** Problem details **
The complete listing should be restated exactly.

** Recorded information **

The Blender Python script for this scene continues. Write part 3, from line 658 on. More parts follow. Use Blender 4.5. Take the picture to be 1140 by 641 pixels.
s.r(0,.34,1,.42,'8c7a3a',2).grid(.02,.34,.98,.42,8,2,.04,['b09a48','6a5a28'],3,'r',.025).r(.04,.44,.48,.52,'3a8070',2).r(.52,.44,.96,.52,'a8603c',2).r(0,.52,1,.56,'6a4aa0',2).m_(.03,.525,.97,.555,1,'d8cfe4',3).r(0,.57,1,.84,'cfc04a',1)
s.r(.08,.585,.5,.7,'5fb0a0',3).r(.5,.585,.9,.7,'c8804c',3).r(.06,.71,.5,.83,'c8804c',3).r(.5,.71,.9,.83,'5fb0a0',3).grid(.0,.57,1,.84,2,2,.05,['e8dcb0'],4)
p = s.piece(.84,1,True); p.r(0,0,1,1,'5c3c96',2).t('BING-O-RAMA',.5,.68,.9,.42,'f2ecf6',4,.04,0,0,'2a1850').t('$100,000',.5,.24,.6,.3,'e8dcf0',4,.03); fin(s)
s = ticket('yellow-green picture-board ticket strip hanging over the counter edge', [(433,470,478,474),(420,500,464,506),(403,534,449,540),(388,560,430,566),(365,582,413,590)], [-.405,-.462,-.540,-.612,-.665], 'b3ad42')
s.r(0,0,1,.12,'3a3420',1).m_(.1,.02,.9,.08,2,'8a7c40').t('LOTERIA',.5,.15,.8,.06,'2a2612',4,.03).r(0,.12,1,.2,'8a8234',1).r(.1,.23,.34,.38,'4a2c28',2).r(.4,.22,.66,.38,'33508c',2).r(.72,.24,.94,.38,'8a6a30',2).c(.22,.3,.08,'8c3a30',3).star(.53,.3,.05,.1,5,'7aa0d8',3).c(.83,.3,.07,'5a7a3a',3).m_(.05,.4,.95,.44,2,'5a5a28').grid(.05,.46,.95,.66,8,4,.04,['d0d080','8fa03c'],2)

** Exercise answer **
The Blender Python script for this scene continues. Write part 3, from line 658 on. More parts follow. Use Blender 4.5. Take the picture to be 1140 by 641 pixels.
s.r(0,.34,1,.42,'8c7a3a',2).grid(.02,.34,.98,.42,8,2,.04,['b09a48','6a5a28'],3,'r',.025).r(.04,.44,.48,.52,'3a8070',2).r(.52,.44,.96,.52,'a8603c',2).r(0,.52,1,.56,'6a4aa0',2).m_(.03,.525,.97,.555,1,'d8cfe4',3).r(0,.57,1,.84,'cfc04a',1)
s.r(.08,.585,.5,.7,'5fb0a0',3).r(.5,.585,.9,.7,'c8804c',3).r(.06,.71,.5,.83,'c8804c',3).r(.5,.71,.9,.83,'5fb0a0',3).grid(.0,.57,1,.84,2,2,.05,['e8dcb0'],4)
p = s.piece(.84,1,True); p.r(0,0,1,1,'5c3c96',2).t('BING-O-RAMA',.5,.68,.9,.42,'f2ecf6',4,.04,0,0,'2a1850').t('$100,000',.5,.24,.6,.3,'e8dcf0',4,.03); fin(s)
s = ticket('yellow-green picture-board ticket strip hanging over the counter edge', [(433,470,478,474),(420,500,464,506),(403,534,449,540),(388,560,430,566),(365,582,413,590)], [-.405,-.462,-.540,-.612,-.665], 'b3ad42')
s.r(0,0,1,.12,'3a3420',1).m_(.1,.02,.9,.08,2,'8a7c40').t('LOTERIA',.5,.15,.8,.06,'2a2612',4,.03).r(0,.12,1,.2,'8a8234',1).r(.1,.23,.34,.38,'4a2c28',2).r(.4,.22,.66,.38,'33508c',2).r(.72,.24,.94,.38,'8a6a30',2).c(.22,.3,.08,'8c3a30',3).star(.53,.3,.05,.1,5,'7aa0d8',3).c(.83,.3,.07,'5a7a3a',3).m_(.05,.4,.95,.44,2,'5a5a28').grid(.05,.46,.95,.66,8,4,.04,['d0d080','8fa03c'],2)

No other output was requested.